Wacana pengurangan jam mengajar guru dari 24 menjadi 16 jam per minggu muncul dengan semangat positif: memberi ruang bagi guru untuk lebih fokus pada pendidikan karakter. Namun tanpa pembenahan sistemik—dari distribusi guru, beban administratif, hingga regulasi—kebijakan ini bisa saja menjadi perubahan kosmetik yang tidak menyentuh akar persoalan pendidikan.
Belum lama ini, Kementerian Pendidikan Dasar dan Menengah menggulirkan wacana pengurangan beban jam tatap muka guru dari 24 menjadi 16 jam per minggu. Tujuannya, secara teori, mulia: agar guru memiliki ruang yang lebih luas untuk terlibat dalam pembinaan karakter siswa, kegiatan sosial, serta peningkatan kompetensi profesional.
Namun, sebagai kepala sekolah yang telah lebih dari dua puluh tahun bergelut di dunia pendidikan, saya merasa perlu menyuarakan keprihatinan dan kegelisahan dari lapangan. Bukan karena menolak semangat perubahannya, melainkan karena melihat adanya ketidaksiapan sistemik untuk menyambutnya.
Di Atas Kertas Bagus, Tapi di Lapangan?
Secara konseptual, kebijakan ini sejalan dengan perubahan paradigma pendidikan modern: bahwa guru bukan hanya penyampai materi, tetapi juga pembina karakter dan teladan hidup bagi siswa. Dalam dunia yang terus berubah, kemampuan membentuk kepribadian siswa menjadi sama pentingnya dengan mencerdaskan mereka.
Tapi apakah semua sekolah sudah siap? Apakah semua guru benar-benar akan menggunakan waktu luang itu untuk pembinaan karakter dan peningkatan kompetensi? Ataukah malah akan terjebak dalam beban administratif yang tak kunjung rampung?
Distribusi Guru Masih Jauh dari Merata
Mari bicara realitas. Di sekolah saya, kekurangan guru masih menjadi masalah utama. Guru matematika hanya dua orang untuk ratusan siswa. Guru bahasa Inggris? Hanya satu yang definitif. Untuk menutup kekosongan jadwal, guru-guru ini mengajar sampai 30—bahkan 36 jam per minggu.
Sekarang bayangkan jika jam mengajar dibatasi jadi 16 jam. Siapa yang akan menggantikan mereka? Tidak mungkin kita merekrut guru honorer begitu saja, karena regulasi tak lagi mengizinkannya di sekolah negeri. Redistribusi guru antarwilayah juga belum berjalan optimal, bahkan kerap menimbulkan resistensi dari guru yang sudah menetap di tempat tertentu.
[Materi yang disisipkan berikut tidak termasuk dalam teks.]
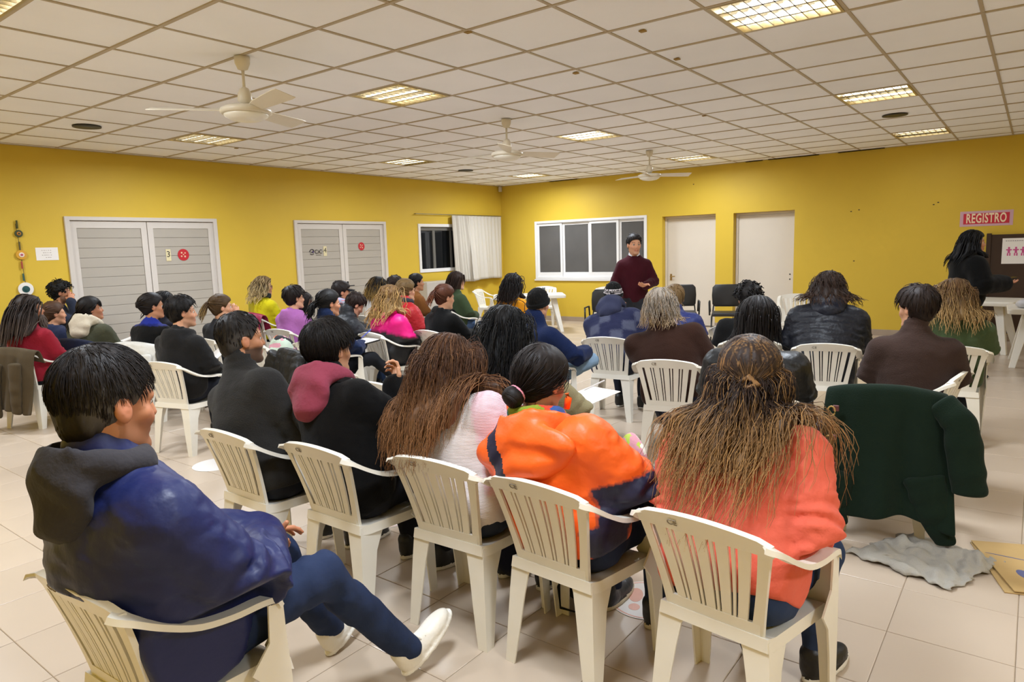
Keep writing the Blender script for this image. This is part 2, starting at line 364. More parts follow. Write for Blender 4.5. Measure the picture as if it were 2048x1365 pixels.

Data rasio nasional guru-murid mungkin menunjukkan angka 1:15, terlihat ideal. Tapi itu angka rata-rata yang menutupi ketimpangan besar antar-daerah. Di kota besar bisa saja kelebihan, sementara di wilayah 3T (Terdepan, Terluar, Tertinggal) masih sangat kekurangan. Jika kebijakan ini diterapkan seragam tanpa fleksibilitas kontekstual, maka yang rugi justru siswa.